Bloglines is in the best possible position, if it chooses, to build a recommendation service. They already have a basic service, but its usefulness is pretty limited as it is heavily weighted by popularity. Bloglines has consistently suggested that I should be reading Slashdot, The Register, and Salon. Lets assume that if my profile suggests I’m a geek, and I’m not subscribed to Slashdot, it isn’t because I haven’t heard of it. What we need is inverse frequency weighting, if you and I are the only people are on Earth who subscribe to a handful of feeds, I’m very interested in your reccomendations for related readings. The more I think about this, the more it sounds like a vector space problem.
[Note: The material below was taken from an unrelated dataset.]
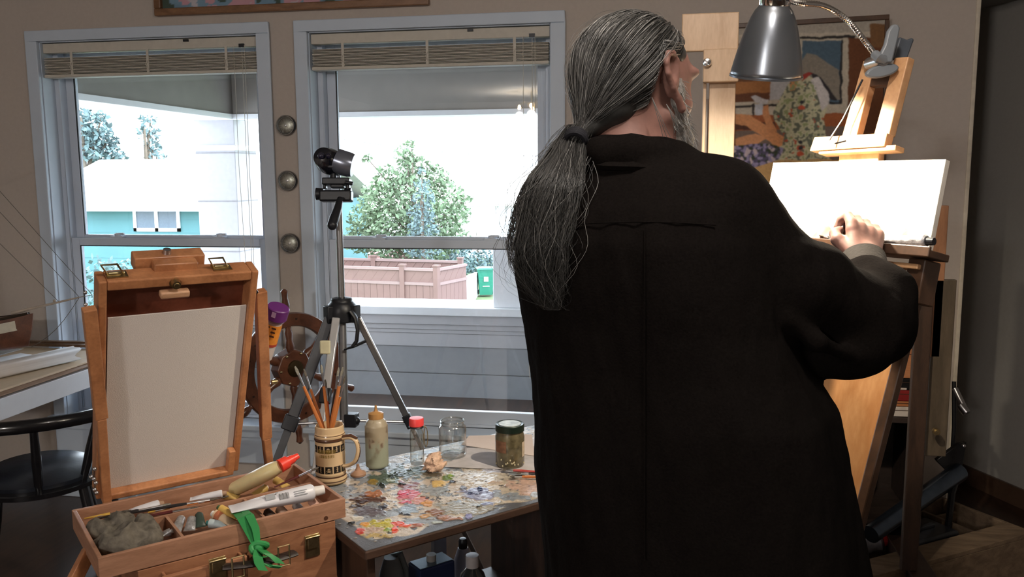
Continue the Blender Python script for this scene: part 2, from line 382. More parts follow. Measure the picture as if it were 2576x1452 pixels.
# ================================================================== NEIGHBOURHOOD (ground about 2.8 m below the studio floor)
GZ = -2.8
GRASS = mat('lawn', (.10, .14, .06), .95, var=.3, scale=2)
m = MB(); m.box(-70, 60, 6.8, 60, GZ-.2, GZ); struct('ground', m, GRASS)
ASPH = mat('driveway_asphalt', (.2, .21, .23), .9, var=.08, scale=3)
d0 = atZ(1180, 772, GZ); d1 = atZ(1330, 772, GZ); d2 = atZ(1330, 715, GZ); d3 = atZ(1200, 715, GZ)
m = MB(); m.prism([(-4.5, 12), (6, 12), (6, 46), (-5.2, 46), (-5.6, 24)], GZ, GZ+.02); struct('driveway', m, ASPH)

# brown vinyl fence
FEN = mat('tan_vinyl_fence', lin(104, 80, 74), .7, var=.05, scale=3)
FEN2 = mat('fence_cap', lin(122, 102, 98), .7, var=.03)
def fence_run(pts, zt, label, spacing=2.3, zb=GZ, lat=.42, name='fence', mats=(FEN, FEN2)):
    f = thing(name, label, 'fence', (pts[0][0], pts[0][1], zb))
    for i in range(len(pts)-1):
        p, q = A(*pts[i], 0), A(*pts[i+1], 0); L = np.linalg.norm(q-p); d = unit(q-p); fr = Fr(p, d, (-d[1], d[0], 0), ZUP)
        m = MB(); n = int(L/.2)
        for k in range(n): m.box(k*L/n+.004, (k+1)*L/n-.004, -.02, .02, zb, zt-lat, fr)
        part('fence_boards', m, mats[0], f, smooth=False)
        m = MB(); n = int(L/.28)
        for k in range(n):
            a = k*L/n; b = (k+1)*L/n
            m.bar(fr((a, 0, zt-lat)), fr((b, 0, zt-.05)), .02, .035); m.bar(fr((b, .01, zt-lat)), fr((a, .01, zt-.05)), .02, .035)
        m.box(0, L, -.006, .006, zt-lat, zt-.05, fr)
        part('lattice', m, mats[0], f, smooth=False)
        m = MB(); m.box(0, L, -.05, .05, zt-.07, zt, fr); m.box(0, L, -.045, .045, zt-lat-.05, zt-lat+.03, fr); part('rail', m, mats[1], f, smooth=False)
        k = 0
        while k*spacing <= L+.01:
            m = MB(); m.box(k*spacing-.07, k*spacing+.07, -.07, .07, zb, zt+.06, fr); m.box(k*spacing-.09, k*spacing+.09, -.09, .09, zt+.06, zt+.1, fr)
            part('fence_post', m, mats[0], f, smooth=False); k += 1
    return f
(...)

And Bloglines has a few advantages that other services, like Winer’s Share Your OPML don’t have, you see Bloglines knows if I’m actually reading the feeds I’m subscribed to, or just letting items pile up. Bloglines knows I’m more likely to read the Guardian, then the BBC, more likely to read the New York Times Review of Books, then their national news, and that, while I’m subscribed to 6 feeds on ColdFusion, I haven’t read any of them since December.

Of course as my own experiments with finding similar items suggests modelling problems as a vector space has its draw backs. They tend to consume a lot of memory, and they can’t be updated incrementally. With Bloglines seeming add several hundred new feeds a day to the system, there would probably have to be a week, to a month delay in adding new feeds to the mix/vector.